I was born and reared a city boy and, up to recently, spent little time in the country. Three years ago we moved, lock, stock and two screaming bairns, to the heart of the country. We live at the end of a farm track, off a country lane, off the old road to Kinsale, seven kilometres from the town.
Ezra Pound’s mistress, Olga Rudge, used to say ‘I was
brought up on mean street, and the further down you go the meaner it gets. I
lived in the last house on the left.’ I live in the bucolic equivalent. The
further down the lane, the more country it gets and I live in the last house on
the left.
So, a few months ago, I sat down with my compass and
map and drew my five kilometre lockdown circle. The circle I can play in for the
foreseeable future. My school maths calculates the area to be πr2, where r is five, or seventy nine square
kilometres. It sounds like an awful lot, and yet, did I mention bucolic?
So I started walking and, although the town of Kinsale
is not even a tangent to my circle, I discovered I live in the gourmet capital
of the world. In the summer and autumn there is a buffet of apples,
blackberries and wild rosehips. There are mushrooms and wild garlic, and baby
nettles for soup. There are elderflowers for wine, damsons for jam and sloes
for gin to be picked after the first frost. And if killing is your game there
are pheasant to be roasted, hares to be jugged and ducks to be a-la-oranged.
But, all year round, you have the honesty boxes.
Farmers who take great pride in what they produce and sell at the farm gate.
According to Google Maps, it is 2.7km from me to
Horizon Farm but, If you are not a crow, it is more than twice that. But the
walk is great, following farm tracks that once linked village to village and
winding roads following landscape and land ownership. There is a stream to
navigate that is in spate as I cross, a stream that ran red for three days with
Irish blood after the battle of Kinsale. A vertical hill slows you as you reach
Puckane but the view is spectacular, overlooking a plain where Don Juan Del
Aquilla and the two Hughs confronted the
old enemy with the intention of banishing them from Ireland for once and for
all. This was no little skirmish on the
edge of Europe. This was full on, heavy
weight, eyeball to eyeball stuff with all of Europe on the brink of war. And in
the cold mid-winter, now, the ghosts are never far away.
Horizon Farm sells eggs. It sells jam sometimes, salad
sometimes and Puddings at Christmas.
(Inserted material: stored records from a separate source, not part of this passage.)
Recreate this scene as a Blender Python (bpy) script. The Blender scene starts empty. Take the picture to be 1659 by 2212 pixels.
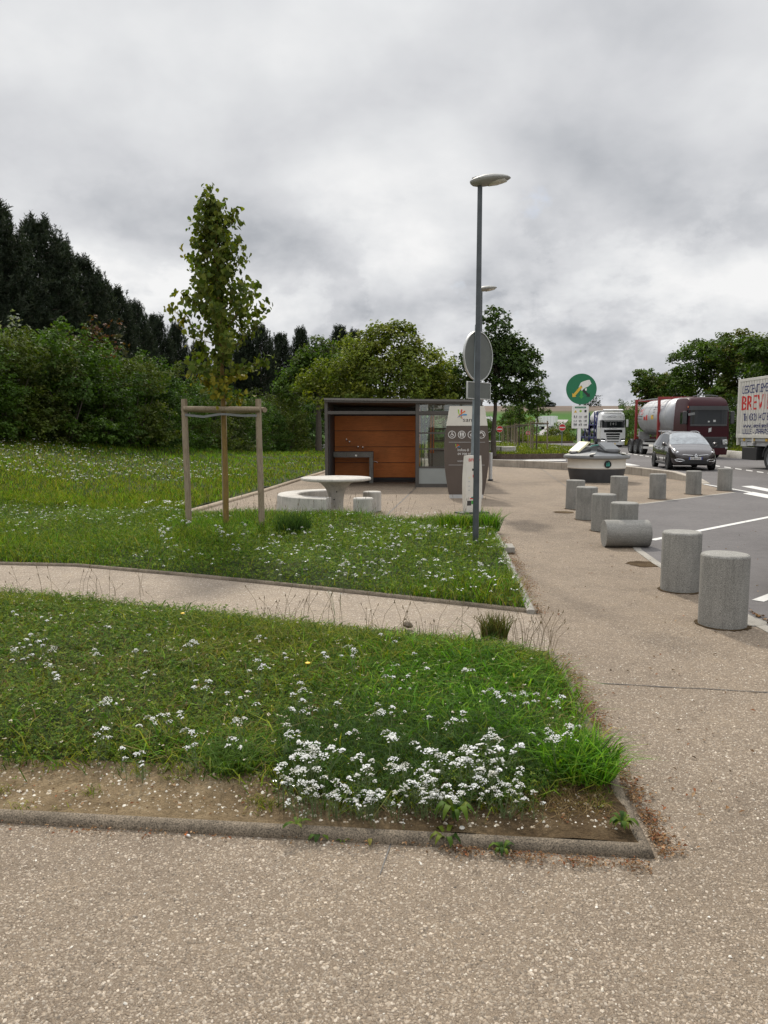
import bpy, bmesh, math, random
import numpy as np
from mathutils import Vector, Matrix
R = math.radians
random.seed(7)
scene = bpy.context.scene
COL = scene.collection

# ------------------------------------------------------------------ camera
F_PX, CX, CY, CAM_H = 1661.0, 829.5, 1106.0, 1.6
TH = math.atan(174.0 / 1661.0)
cam_d = bpy.data.cameras.new("camera")
cam_d.sensor_fit = 'VERTICAL'; cam_d.sensor_height = 36.0; cam_d.lens = F_PX / 2212.0 * 36.0
cam_d.clip_start = 0.05; cam_d.clip_end = 3000.0
cam = bpy.data.objects.new("camera", cam_d); COL.objects.link(cam)
cam.location = (0, 0, CAM_H); cam.rotation_euler = (R(90) - TH, 0, 0)
scene.camera = cam

def ray(px, py):
    u = (px - CX) / F_PX; v = (py - CY) / F_PX
    return (u, math.cos(TH) - v * math.sin(TH), -math.sin(TH) - v * math.cos(TH))
def G(px, py, z=0.0):
    r = ray(px, py); t = (z - CAM_H) / r[2]
    return (r[0] * t, r[1] * t)
def AT(px, py, y):
    r = ray(px, py); t = y / r[1]
    return (r[0] * t, y, CAM_H + r[2] * t)
def ztop(py, y): return AT(CX, py, y)[2]
def ss(t):
    t = np.clip(t, 0, 1); return t * t * (3 - 2 * t)

# ------------------------------------------------------------------ terrain height
def hz(x, y):
    x = np.asarray(x, float); y = np.asarray(y, float)
    bank = 1.35 * ss((-x - 5.5) / 9.0) * (1 - ss((y - 36) / 24.0)) * ss((y - 9) / 7.0)
    far = 2.1 * (np.clip(y - 110, 0, 330) / 77.0) ** 1.4
    return bank + far

# ------------------------------------------------------------------ mesh helpers
class MB:
    """collects shapes; build() links them as one mesh object"""
    def __init__(s): s.v = []; s.f = []; s.m = []
    def add(s, verts, faces, mi=0, mat=None):
        o = len(s.v)
        for p in verts:
            p = Vector(p)
            s.v.append(tuple(mat @ p) if mat is not None else tuple(p))
        for f in faces: s.f.append([i + o for i in f]); s.m.append(mi)
        return s
    def box(s, x0, x1, y0, y1, z0, z1, mi=0, mat=None):
        v = [(x0,y0,z0),(x1,y0,z0),(x1,y1,z0),(x0,y1,z0),(x0,y0,z1),(x1,y0,z1),(x1,y1,z1),(x0,y1,z1)]
        return s.add(v, [(3,2,1,0),(4,5,6,7),(0,1,5,4),(1,2,6,5),(2,3,7,6),(3,0,4,7)], mi, mat)
    def lathe(s, prof, n=32, mi=0, mat=None, a0=0.0, a1=2*math.pi):
        full = abs(a1 - a0) > 6.28
        cols = n if full else n + 1
        v = []; f = []
        for k in range(cols):
            a = a0 + (a1 - a0) * k / n
            for r, z in prof: v.append((r*math.cos(a), r*math.sin(a), z))
        P = len(prof)
        for k in range(n):
            k2 = (k + 1) % cols
            for j in range(P - 1):
                f.append((k*P+j, k2*P+j, k2*P+j+1, k*P+j+1))
        if full:
            if prof[0][0] > 1e-6: f.append([k*P for k in range(cols)][::-1])
            if prof[-1][0] > 1e-6: f.append([k*P+P-1 for k in range(cols)])
        else:
            f.append(list(range(P))); f.append([(cols-1)*P+j for j in range(P)][::-1])
        return s.add(v, f, mi, mat)
    def tube(s, pts, rad, n=8, mi=0, mat=None):
        pts = [Vector(p) for p in pts]
        if not hasattr(rad, '__len__'): rad = [rad] * len(pts)
        v = []; f = []
        prev = None
        for i, p in enumerate(pts):
            d = (pts[min(i+1, len(pts)-1)] - pts[max(i-1, 0)]).normalized()
            if prev is None:
                a = Vector((0,0,1)) if abs(d.z) < .9 else Vector((1,0,0))
                x = d.cross(a).normalized()
            else:
                x = (prev - d * prev.dot(d)).normalized()
            prev = x; y = d.cross(x)
            for k in range(n):
                t = 2*math.pi*k/n
                v.append(p + (x*math.cos(t) + y*math.sin(t)) * rad[i])
        for i in range(len(pts)-1):
            for k in range(n):
                k2 = (k+1) % n
                f.append((i*n+k, i*n+k2, (i+1)*n+k2, (i+1)*n+k))
        f.append(list(range(n))[::-1]); f.append([(len(pts)-1)*n+k for k in range(n)])
        return s.add(v, f, mi, mat)
    def prism(s, poly, z0, z1, mi=0, mat=None):
        n = len(poly)
        area = sum(poly[i][0]*poly[(i+1)%n][1]-poly[(i+1)%n][0]*poly[i][1] for i in range(n))
        if area < 0: poly = poly[::-1]
        v = [(p[0],p[1],z0) for p in poly] + [(p[0],p[1],z1) for p in poly]
        f = [list(range(n))[::-1], [n+i for i in range(n)]]
        for i in range(n): f.append((i, (i+1)%n, n+(i+1)%n, n+i))
        return s.add(v, f, mi, mat)
    def loft(s, rings, mi=0, mat=None, caps=True, closed=True):
        n = len(rings[0]); v = [p for r in rings for p in r]; f = []
        for i in range(len(rings)-1):
            for k in range(n if closed else n-1):
                k2 = (k+1) % n
                f.append((i*n+k, i*n+k2, (i+1)*n+k2, (i+1)*n+k))
        if caps:
            f.append(list(range(n))[::-1]); f.append([(len(rings)-1)*n+k for k in range(n)])
        return s.add(v, f, mi, mat)
    def build(s, name, mats, parent=None, loc=None, rot=None, bevel=0, seg=2, smooth=True, ang=35):
        me = bpy.data.meshes.new(name)
        me.from_pydata(s.v, [], s.f)
        if not isinstance(mats, (list, tuple)): mats = [mats]
        for m in mats: me.materials.append(m)
        me.polygons.foreach_set('material_index', s.m)
        bm = bmesh.new(); bm.from_mesh(me)
        bmesh.ops.recalc_face_normals(bm, faces=bm.faces)
        bm.to_mesh(me); bm.free()
        if smooth:
            me.polygons.foreach_set('use_smooth', [True]*len(me.polygons))
            me.set_sharp_from_angle(angle=R(ang))
        me.update()
        o = bpy.data.objects.new(name, me); COL.objects.link(o)
        if parent: o.parent = parent
        if loc is not None: o.location = loc
        if rot is not None: o.rotation_euler = rot
        if bevel:
            b = o.modifiers.new('bevel', 'BEVEL'); b.width = bevel; b.segments = seg
            b.limit_method = 'ANGLE'; b.angle_limit = R(40)
        return o

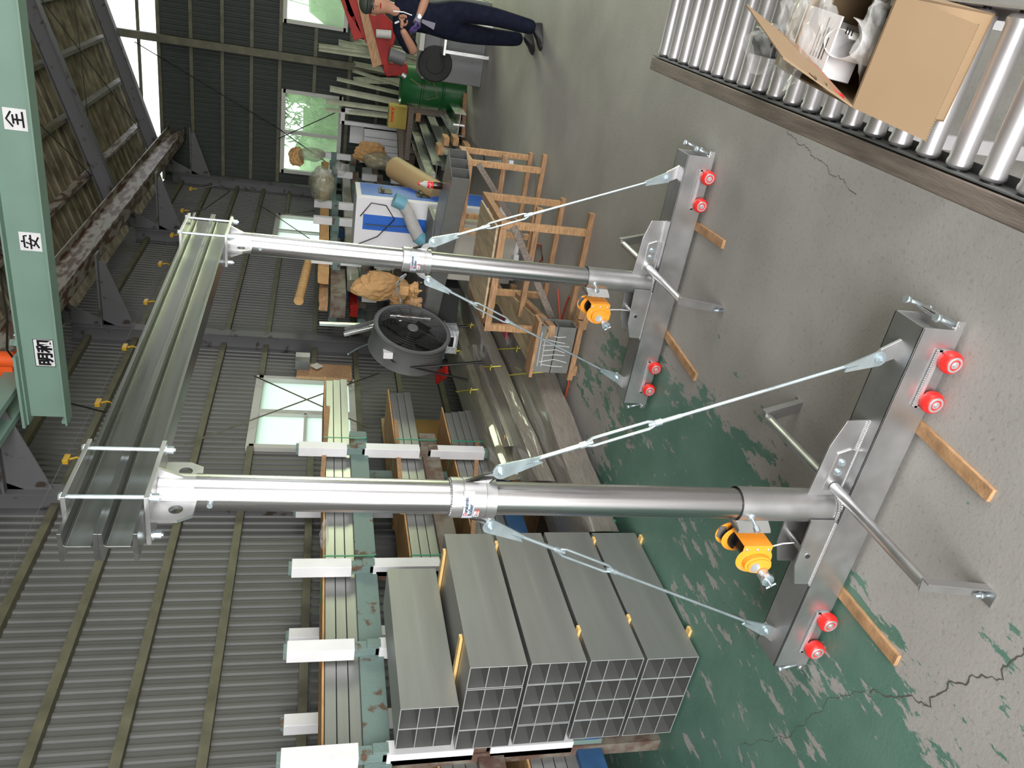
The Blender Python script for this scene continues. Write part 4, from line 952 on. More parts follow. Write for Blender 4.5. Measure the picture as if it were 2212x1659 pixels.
# the bottle
bp_ = G(955, 402, 2, .885); bt = thing('drink_bottle', bp_, 'cola bottle with red cap and red label standing on the rectangular tube', 'bottle')
b = B(); b.lathe(bp_, (0, 0, 1), [(0, .028), (.01, .032), (.06, .033), (.08, .030), (.085, .030)], 20); build('drink', b, 'cola', bt)
b = B(); b.lathe(bp_, (0, 0, 1), [(.085, .0315), (.135, .0325)], 20); lb_ = build('bottle_label', b, 'label', bt)
b = B(); b.lathe(bp_, (0, 0, 1), [(.135, .032), (.16, .028), (.19, .013), (.205, .012)], 20); build('bottle_neck', b, 'tub', bt)
b = B(); b.lathe(bp_, (0, 0, 1), [(.203, .014), (.222, .014)], 16); build('bottle_cap', b, 'label', bt)
b = B(); b.tube([bp_+V((-.028, -.018, .10)), bp_+V((-.012, -.032, .118)), bp_+V((.004, -.034, .104)), bp_+V((.02, -.027, .122))], .0022, 6); build('label_script', b, 'paper', lb_)
# white machine with blue stripe
mc = thing('white_cabinet_machine', (-2.5, 8.2, 0), 'tall white machine cabinet with vertical blue stripe behind the far post', 'machine')
X0, X1, Y0m, Y1m, ZT = -2.80, -2.22, 8.0, 8.55, 1.60
b = B(); b.box((X0, Y0m, .1), (X1, Y1m, ZT)); b.box((X0+.05, Y0m+.05, 0), (X1-.05, Y1m-.05, .1)); build('cabinet_body', b, 'mwhite', mc, .006)
b = B(); b.box((-2.56, Y0m-.003, .35), (-2.40, Y0m, ZT-.08)); build('blue_stripe', b, 'mblue', mc)
b = B(); b.box((X1, Y0m+.08, .2), (X1+.004, Y1m-.03, ZT-.05)); build('blue_side_panel', b, 'mblue', mc)
for z in (.95, 1.35):
    b = B(); b.box((X1+.004, Y0m+.18, z-.12), (X1+.012, Y0m+.36, z+.02)); b.box((X1+.01, Y0m+.2, z-.04), (X1+.04, Y0m+.34, z-.01)); build('side_handle', b, 'black', mc, .002)
b = B(); b.tube([(-2.42, Y0m-.02, 1.55), (-2.27, Y0m-.03, 1.45), (-2.28, Y0m-.03, 1.3), (-2.42, Y0m-.02, 1.20), (-2.62, Y0m-.02, 1.36), (-2.72, Y0m-.02, 1.55)], .006, 8); b.tube([(-2.5, Y0m-.02, 1.5), (-2.5, Y0m-.02, 1.25), (-2.47, Y0m-.02, .95)], .006, 8)
tag(build('looped_cable', b, 'black'), 'black cable looped over the front of the white machine', 'cable')
d0 = [G(*q, 1, 7.75) for q in ((855, 433), (870, 440), (882, 460), (893, 490), (904, 512), (915, 520))]
hs = thing('duct_hose', d0[3], 'grey flexible duct with pale blue cuffs in front of the white machine', 'duct')
b = B(); b.tube(d0[1:5], .062, 24, True); build('duct_tube', b, 'hosew', hs)
b = B()
for k in range(40):
    t = k/39*3; i = min(2, int(t)); p = d0[1+i].lerp(d0[2+i], t-i); d = (d0[2+i]-d0[1+i]).normalized(); b.lathe(p-d*.004, d, [(0, .061), (.004, .066), (.008, .061)], 20)
build('duct_rib', b, 'hosew', hs)
for i, (p, q) in enumerate(((d0[0], d0[1]), (d0[4], d0[5]))):
    b = B(); d = (q-p).normalized(); p2 = p-d*.02; q2 = q+d*.02; n = 24
    b.tube([p2, q2], .070, 24, False); b.tube([p2, q2], .066, 24, False); b.lathe(p2, d, [(0, .066), (0, .072), (.012, .072), (.012, .066)], 24); build('duct_cuff', b, 'hoseb', hs)
cb = thing('beige_cabinet', (-2.35, 7.4, 0), 'low beige metal cabinet with grey lid under the flexible duct', 'cabinet')
b = B(); b.box((-2.78, 7.32, .05), (-2.20, 7.75, .86)); build('cabinet_body', b, 'beige', cb, .006)
b = B(); b.box((-2.80, 7.30, .86), (-2.18, 7.77, .90)); build('lid', b, 'mgrey', cb, .004)
b = B(); b.box((-2.52, 7.29, .7), (-2.44, 7.32, .73)); b.cyl((-2.52, 7.315, .715), (-2.52, 7.29, .715), .006, 8); b.box((-2.75, 7.36, 0), (-2.25, 7.7, .05)); build('latch', b, 'paper', cb)
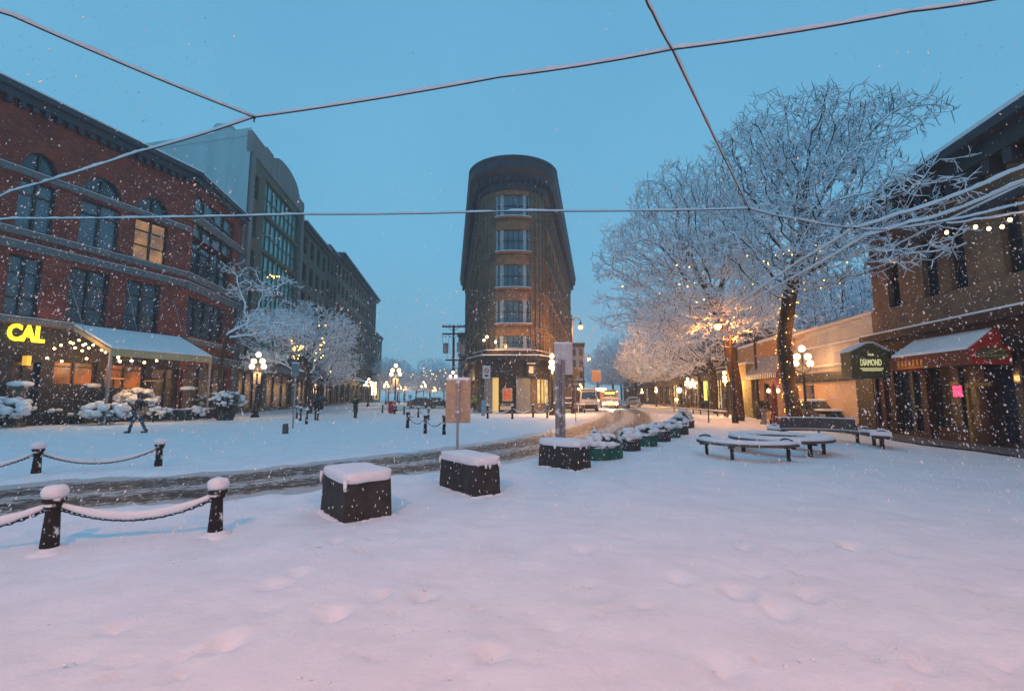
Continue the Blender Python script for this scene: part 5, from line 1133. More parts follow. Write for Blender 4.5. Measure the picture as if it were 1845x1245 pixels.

But it is mostly eggs. Free range eggs
from the hens you can see running around the farm. Some brown eggs some white,
some big, some small, and all laid out on square trays like cobblestones on an
old farmyard. Taste these once and you will never again eat a battery egg. A
couple of eggs lightly poached on buttered toast is simplicity and perfection
itself.
Heading south from Horizon Farm over the hill of
Puckane and down through another battle site to the loamy soil of Ballymona and
Kielys potato farm. A sign says ‘British Queens for Sale’ and I pray they get
the geographical irony. Again, a shed stands at the farm gate but his one is
tall and narrow like a sentry hut, filled to the rafters with 5kg bags of
potatoes.
The French rely on the word Terroir to convey a sense of place and environment but it is more
than that. It includes culture and history and tradition. The same applies here
and it is difficult to convey the beautiful simplicity of freshly boiled baby
potatoes from the farm around the corner.
We head west now and across the river to Horsehill
Farm outside Ballinadee. Again, Horsehill sells a variety of fresh vegetables
and fruit in season but it is the raw milk in bottles that I have come for. The
milk changes quite a lot with the seasons and the creamy yellow of the pasture
fed summer fades to white with the silage diet of winter. Coffee and wine
manufacturers all use the concept of single estate to sell. There is no mixing
of products, no homogenisation, everything is produced here.